Jason Angst, Artisan Tattoo

Jason Angst, Artisan Tattoo, best of Pittsburgh
Photo by Heather Mull
Jason Angst, flanked by his handiwork on the backs of his business partners Nathan Mould (left) and Meliora Angst

Jason Angst, Artisan Tattoo
5001 Penn Ave., Garfield
412-661-0503 or www.artisantattoogallery.com

Jason Angst recalls that he "started drawing before I could read, maybe even before I could talk. Which is kind of sad, because maybe I should be better at this by now."

But if City Paper readers are any judge, he's got nothing to apologize for. And Angst, 33, brings decades of experience to each tattoo.
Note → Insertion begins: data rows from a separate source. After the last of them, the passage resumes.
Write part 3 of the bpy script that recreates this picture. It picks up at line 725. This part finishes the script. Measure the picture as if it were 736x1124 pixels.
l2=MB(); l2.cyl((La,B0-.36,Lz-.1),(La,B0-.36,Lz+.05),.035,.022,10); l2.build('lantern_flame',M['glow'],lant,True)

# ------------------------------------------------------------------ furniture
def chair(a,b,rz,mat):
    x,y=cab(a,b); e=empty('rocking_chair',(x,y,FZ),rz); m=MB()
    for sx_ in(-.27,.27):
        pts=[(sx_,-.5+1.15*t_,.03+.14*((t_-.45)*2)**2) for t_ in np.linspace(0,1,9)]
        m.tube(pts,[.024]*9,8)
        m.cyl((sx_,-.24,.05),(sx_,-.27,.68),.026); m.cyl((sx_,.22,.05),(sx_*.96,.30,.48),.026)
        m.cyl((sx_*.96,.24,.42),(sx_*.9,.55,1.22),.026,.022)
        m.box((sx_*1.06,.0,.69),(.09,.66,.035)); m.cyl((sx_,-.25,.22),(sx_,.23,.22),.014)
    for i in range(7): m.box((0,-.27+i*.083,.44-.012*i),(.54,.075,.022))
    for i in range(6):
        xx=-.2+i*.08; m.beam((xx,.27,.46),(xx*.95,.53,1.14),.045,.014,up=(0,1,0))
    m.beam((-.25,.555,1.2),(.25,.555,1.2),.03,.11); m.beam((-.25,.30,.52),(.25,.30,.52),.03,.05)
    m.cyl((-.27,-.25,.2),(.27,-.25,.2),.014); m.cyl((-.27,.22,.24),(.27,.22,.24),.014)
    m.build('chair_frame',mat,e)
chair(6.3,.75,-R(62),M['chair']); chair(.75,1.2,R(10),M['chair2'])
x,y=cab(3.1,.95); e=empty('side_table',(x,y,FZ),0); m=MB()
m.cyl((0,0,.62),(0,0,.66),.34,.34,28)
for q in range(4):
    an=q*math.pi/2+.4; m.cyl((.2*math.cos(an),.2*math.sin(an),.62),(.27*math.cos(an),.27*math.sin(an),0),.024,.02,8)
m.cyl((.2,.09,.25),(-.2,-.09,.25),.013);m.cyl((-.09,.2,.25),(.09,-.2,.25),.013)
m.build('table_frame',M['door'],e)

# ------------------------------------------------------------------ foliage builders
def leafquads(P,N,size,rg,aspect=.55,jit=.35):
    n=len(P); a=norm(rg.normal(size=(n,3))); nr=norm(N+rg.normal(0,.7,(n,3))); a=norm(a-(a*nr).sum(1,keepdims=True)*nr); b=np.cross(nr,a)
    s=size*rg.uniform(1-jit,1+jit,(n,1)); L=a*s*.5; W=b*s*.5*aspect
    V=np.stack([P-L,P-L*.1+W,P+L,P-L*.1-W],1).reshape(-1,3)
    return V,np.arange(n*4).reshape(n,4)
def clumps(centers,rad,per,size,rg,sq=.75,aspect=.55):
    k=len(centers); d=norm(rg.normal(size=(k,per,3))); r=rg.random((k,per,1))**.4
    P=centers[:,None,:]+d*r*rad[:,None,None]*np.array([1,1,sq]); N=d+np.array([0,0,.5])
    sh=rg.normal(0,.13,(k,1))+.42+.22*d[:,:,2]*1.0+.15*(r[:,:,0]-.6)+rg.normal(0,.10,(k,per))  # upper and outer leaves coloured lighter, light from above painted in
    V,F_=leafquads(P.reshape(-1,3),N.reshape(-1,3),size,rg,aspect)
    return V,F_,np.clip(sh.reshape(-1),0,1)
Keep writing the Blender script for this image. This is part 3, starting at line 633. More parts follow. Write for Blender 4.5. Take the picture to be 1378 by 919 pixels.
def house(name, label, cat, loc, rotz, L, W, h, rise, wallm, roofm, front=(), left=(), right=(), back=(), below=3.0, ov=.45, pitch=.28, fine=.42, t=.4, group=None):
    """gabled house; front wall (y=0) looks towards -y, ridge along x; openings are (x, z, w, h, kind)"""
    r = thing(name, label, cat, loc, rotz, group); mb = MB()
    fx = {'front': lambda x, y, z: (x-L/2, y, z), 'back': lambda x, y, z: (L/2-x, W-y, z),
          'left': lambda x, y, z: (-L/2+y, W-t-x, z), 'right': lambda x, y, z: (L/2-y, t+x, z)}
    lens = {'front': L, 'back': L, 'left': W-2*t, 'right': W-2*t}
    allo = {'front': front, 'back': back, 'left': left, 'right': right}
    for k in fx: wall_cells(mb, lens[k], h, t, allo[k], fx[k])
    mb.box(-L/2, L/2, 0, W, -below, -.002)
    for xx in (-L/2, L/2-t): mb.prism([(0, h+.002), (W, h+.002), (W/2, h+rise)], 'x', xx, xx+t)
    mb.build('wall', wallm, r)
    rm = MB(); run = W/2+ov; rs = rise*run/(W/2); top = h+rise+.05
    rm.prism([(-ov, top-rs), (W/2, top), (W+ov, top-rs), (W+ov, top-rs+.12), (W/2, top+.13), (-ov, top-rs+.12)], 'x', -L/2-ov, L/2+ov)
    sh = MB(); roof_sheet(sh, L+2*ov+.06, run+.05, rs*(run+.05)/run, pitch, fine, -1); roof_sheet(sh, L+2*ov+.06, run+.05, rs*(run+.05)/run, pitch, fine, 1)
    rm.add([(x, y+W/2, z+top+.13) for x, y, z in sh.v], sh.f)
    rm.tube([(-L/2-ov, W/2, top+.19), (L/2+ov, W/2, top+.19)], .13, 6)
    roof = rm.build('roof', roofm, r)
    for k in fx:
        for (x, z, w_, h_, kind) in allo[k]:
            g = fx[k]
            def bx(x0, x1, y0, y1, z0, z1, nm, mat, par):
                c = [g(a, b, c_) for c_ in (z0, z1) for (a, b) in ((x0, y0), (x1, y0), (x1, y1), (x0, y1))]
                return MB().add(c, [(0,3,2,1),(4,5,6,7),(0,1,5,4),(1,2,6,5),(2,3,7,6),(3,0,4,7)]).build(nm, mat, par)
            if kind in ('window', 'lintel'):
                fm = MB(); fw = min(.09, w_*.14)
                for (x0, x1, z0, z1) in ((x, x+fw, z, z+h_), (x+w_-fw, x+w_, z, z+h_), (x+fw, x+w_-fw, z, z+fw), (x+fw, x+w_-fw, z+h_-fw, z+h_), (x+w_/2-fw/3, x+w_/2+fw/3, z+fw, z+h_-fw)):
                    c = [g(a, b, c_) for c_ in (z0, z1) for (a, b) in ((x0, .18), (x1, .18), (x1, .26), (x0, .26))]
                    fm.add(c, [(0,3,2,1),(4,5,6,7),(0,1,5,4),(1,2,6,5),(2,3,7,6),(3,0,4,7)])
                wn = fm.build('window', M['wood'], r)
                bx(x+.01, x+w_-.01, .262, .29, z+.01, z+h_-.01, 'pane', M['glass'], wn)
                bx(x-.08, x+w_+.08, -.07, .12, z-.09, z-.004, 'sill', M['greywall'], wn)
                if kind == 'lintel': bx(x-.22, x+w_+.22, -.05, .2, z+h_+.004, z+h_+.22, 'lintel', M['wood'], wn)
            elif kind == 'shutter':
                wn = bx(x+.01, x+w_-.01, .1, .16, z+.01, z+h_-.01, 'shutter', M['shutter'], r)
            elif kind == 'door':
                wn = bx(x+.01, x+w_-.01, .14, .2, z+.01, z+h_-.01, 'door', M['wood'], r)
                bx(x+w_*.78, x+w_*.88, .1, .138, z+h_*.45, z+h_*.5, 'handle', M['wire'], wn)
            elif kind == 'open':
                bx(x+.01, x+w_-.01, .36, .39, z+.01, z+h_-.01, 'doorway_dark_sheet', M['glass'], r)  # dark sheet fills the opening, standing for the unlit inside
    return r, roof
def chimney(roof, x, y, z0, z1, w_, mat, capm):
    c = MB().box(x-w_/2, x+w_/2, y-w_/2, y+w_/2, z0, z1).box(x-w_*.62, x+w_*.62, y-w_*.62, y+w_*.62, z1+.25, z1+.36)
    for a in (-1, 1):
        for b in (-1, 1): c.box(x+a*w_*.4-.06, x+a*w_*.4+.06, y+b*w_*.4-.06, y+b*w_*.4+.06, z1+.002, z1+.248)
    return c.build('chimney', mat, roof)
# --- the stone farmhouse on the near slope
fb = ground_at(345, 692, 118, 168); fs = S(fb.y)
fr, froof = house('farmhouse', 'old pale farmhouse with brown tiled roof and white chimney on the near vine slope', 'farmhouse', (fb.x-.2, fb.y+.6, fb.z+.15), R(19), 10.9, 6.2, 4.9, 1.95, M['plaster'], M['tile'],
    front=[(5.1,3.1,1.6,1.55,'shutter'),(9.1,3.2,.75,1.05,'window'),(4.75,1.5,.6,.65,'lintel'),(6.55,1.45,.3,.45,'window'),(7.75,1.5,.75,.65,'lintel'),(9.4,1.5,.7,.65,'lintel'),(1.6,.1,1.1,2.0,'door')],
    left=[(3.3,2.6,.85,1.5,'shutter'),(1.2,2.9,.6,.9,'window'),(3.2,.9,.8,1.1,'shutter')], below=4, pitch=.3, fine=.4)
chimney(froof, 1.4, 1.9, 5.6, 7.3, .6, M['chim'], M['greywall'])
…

As a child, he was a fan of dragons and tanks — "especially if I could mix the two." That interest in fantasy art served him well after he left a troubled home life in Port Vue to come to Pittsburgh at age 15: He soon found work "making items of a fairy-type nature" for Renaissance fair-goers and other interested buyers.

But gossamer wings only get you so far, and Angst discovered his true calling when he was offered a tattoo machine by an artist leaving the trade. After a few years of freelancing, and a stint with local studio Tattoo Noir, Angst and his wife, Meliora Angst, launched Artisan in 2011. The studio occupies a building Angst bought with money earned from tattooing at a Harley-Davidson rally.

"I've always leaned toward self-sustainability," he says.

Angst's career has tracked the growth in tattooing as a whole. "When I started in the mid-to-late-1990s," he says, many people "didn't really know what was possible with the art form." But today, tattooing has come into its own as an art form, and even a life choice. "We've been striving to build an education about what it means to be a heavily tattooed person — how it defines you in society."

Angst himself draws inspiration from a variety of sources, ranging from internationally famous Robert Hernández to local artists like Steve Morris. "My work doesn't entirely look like theirs, but they are all in there," says Angst.

He looks to the aesthetics, and ethics, of indigenous cultures as well. For example, he cites Japanese tattoo masters to explain his own approach to work: "You wouldn't even tell them a concept: You'd go and hang out with them for a day and they would learn about you. I try and work a bit of that into my consulting with people." Angst will spend time getting a feel for a customer's personality, and then try to find the visual imagery to match. "Most of the time people will say, ‘I had no idea that's what I wanted.'"

It's not an approach that lends itself to high business volume, but then that's why his shop is called "Artisan."

And while his own career continues its upward trajectory, Angst says he hasn't forgotten his hard-luck origins. His work "comes out of the struggle that followed from the mills closing down. I do a lot of art that relates to the fall of industry, and the spiritual quests that ensue. The work ethic of the steelworkers and what befell them — all of that is reflected in my art."